__Problem description__
Write out the full listing again, exactly as it stands.

○ ○ ○ ○

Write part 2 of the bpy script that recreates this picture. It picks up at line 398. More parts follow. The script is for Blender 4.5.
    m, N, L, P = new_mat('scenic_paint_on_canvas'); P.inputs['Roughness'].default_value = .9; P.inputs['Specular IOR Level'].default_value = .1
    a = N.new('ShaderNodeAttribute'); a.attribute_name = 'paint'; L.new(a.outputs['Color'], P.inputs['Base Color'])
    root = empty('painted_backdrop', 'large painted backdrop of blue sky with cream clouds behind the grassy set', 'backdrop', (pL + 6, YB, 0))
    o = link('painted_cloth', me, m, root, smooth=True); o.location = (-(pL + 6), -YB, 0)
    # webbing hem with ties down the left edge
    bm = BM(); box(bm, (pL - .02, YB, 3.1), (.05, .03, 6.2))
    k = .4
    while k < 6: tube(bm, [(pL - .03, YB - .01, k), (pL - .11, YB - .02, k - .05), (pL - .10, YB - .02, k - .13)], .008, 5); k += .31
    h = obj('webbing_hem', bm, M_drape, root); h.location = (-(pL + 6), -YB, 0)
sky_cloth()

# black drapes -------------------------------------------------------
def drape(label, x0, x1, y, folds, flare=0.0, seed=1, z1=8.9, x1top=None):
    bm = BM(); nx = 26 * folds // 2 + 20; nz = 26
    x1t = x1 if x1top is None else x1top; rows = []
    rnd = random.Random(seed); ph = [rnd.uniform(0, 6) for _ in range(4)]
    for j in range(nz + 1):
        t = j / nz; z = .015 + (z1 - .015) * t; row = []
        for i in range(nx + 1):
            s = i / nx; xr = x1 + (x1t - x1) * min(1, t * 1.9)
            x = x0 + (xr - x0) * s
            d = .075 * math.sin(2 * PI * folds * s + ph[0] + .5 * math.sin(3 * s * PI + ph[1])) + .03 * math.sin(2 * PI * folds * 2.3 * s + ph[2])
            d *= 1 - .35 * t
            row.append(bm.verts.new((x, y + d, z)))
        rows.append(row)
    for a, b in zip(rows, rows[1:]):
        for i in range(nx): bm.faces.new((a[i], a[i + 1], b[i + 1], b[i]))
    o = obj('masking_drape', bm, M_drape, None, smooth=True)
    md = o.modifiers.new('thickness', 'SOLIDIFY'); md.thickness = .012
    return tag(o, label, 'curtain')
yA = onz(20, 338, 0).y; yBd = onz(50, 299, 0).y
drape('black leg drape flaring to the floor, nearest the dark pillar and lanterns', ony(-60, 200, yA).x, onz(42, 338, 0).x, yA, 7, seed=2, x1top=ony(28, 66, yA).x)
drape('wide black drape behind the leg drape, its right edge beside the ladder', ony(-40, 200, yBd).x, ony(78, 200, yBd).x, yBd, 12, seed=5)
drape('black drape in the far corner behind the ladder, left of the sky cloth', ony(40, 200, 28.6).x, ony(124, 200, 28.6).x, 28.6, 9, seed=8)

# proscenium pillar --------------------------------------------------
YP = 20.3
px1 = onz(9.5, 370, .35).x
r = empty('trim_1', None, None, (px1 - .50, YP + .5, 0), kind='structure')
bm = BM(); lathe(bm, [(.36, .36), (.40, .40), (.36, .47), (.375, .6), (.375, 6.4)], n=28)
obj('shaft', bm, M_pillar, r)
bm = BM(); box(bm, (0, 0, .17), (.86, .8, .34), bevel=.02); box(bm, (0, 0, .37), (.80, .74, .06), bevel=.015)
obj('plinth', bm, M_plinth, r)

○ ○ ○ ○

__Result of the task__
Write part 2 of the bpy script that recreates this picture. It picks up at line 398. More parts follow. The script is for Blender 4.5.
    m, N, L, P = new_mat('scenic_paint_on_canvas'); P.inputs['Roughness'].default_value = .9; P.inputs['Specular IOR Level'].default_value = .1
    a = N.new('ShaderNodeAttribute'); a.attribute_name = 'paint'; L.new(a.outputs['Color'], P.inputs['Base Color'])
    root = empty('painted_backdrop', 'large painted backdrop of blue sky with cream clouds behind the grassy set', 'backdrop', (pL + 6, YB, 0))
    o = link('painted_cloth', me, m, root, smooth=True); o.location = (-(pL + 6), -YB, 0)
    # webbing hem with ties down the left edge
    bm = BM(); box(bm, (pL - .02, YB, 3.1), (.05, .03, 6.2))
    k = .4
    while k < 6: tube(bm, [(pL - .03, YB - .01, k), (pL - .11, YB - .02, k - .05), (pL - .10, YB - .02, k - .13)], .008, 5); k += .31
    h = obj('webbing_hem', bm, M_drape, root); h.location = (-(pL + 6), -YB, 0)
sky_cloth()

# black drapes -------------------------------------------------------
def drape(label, x0, x1, y, folds, flare=0.0, seed=1, z1=8.9, x1top=None):
    bm = BM(); nx = 26 * folds // 2 + 20; nz = 26
    x1t = x1 if x1top is None else x1top; rows = []
    rnd = random.Random(seed); ph = [rnd.uniform(0, 6) for _ in range(4)]
    for j in range(nz + 1):
        t = j / nz; z = .015 + (z1 - .015) * t; row = []
        for i in range(nx + 1):
            s = i / nx; xr = x1 + (x1t - x1) * min(1, t * 1.9)
            x = x0 + (xr - x0) * s
            d = .075 * math.sin(2 * PI * folds * s + ph[0] + .5 * math.sin(3 * s * PI + ph[1])) + .03 * math.sin(2 * PI * folds * 2.3 * s + ph[2])
            d *= 1 - .35 * t
            row.append(bm.verts.new((x, y + d, z)))
        rows.append(row)
    for a, b in zip(rows, rows[1:]):
        for i in range(nx): bm.faces.new((a[i], a[i + 1], b[i + 1], b[i]))
    o = obj('masking_drape', bm, M_drape, None, smooth=True)
    md = o.modifiers.new('thickness', 'SOLIDIFY'); md.thickness = .012
    return tag(o, label, 'curtain')
yA = onz(20, 338, 0).y; yBd = onz(50, 299, 0).y
drape('black leg drape flaring to the floor, nearest the dark pillar and lanterns', ony(-60, 200, yA).x, onz(42, 338, 0).x, yA, 7, seed=2, x1top=ony(28, 66, yA).x)
drape('wide black drape behind the leg drape, its right edge beside the ladder', ony(-40, 200, yBd).x, ony(78, 200, yBd).x, yBd, 12, seed=5)
drape('black drape in the far corner behind the ladder, left of the sky cloth', ony(40, 200, 28.6).x, ony(124, 200, 28.6).x, 28.6, 9, seed=8)

# proscenium pillar --------------------------------------------------
YP = 20.3
px1 = onz(9.5, 370, .35).x
r = empty('trim_1', None, None, (px1 - .50, YP + .5, 0), kind='structure')
bm = BM(); lathe(bm, [(.36, .36), (.40, .40), (.36, .47), (.375, .6), (.375, 6.4)], n=28)
obj('shaft', bm, M_pillar, r)
bm = BM(); box(bm, (0, 0, .17), (.86, .8, .34), bevel=.02); box(bm, (0, 0, .37), (.80, .74, .06), bevel=.015)
obj('plinth', bm, M_plinth, r)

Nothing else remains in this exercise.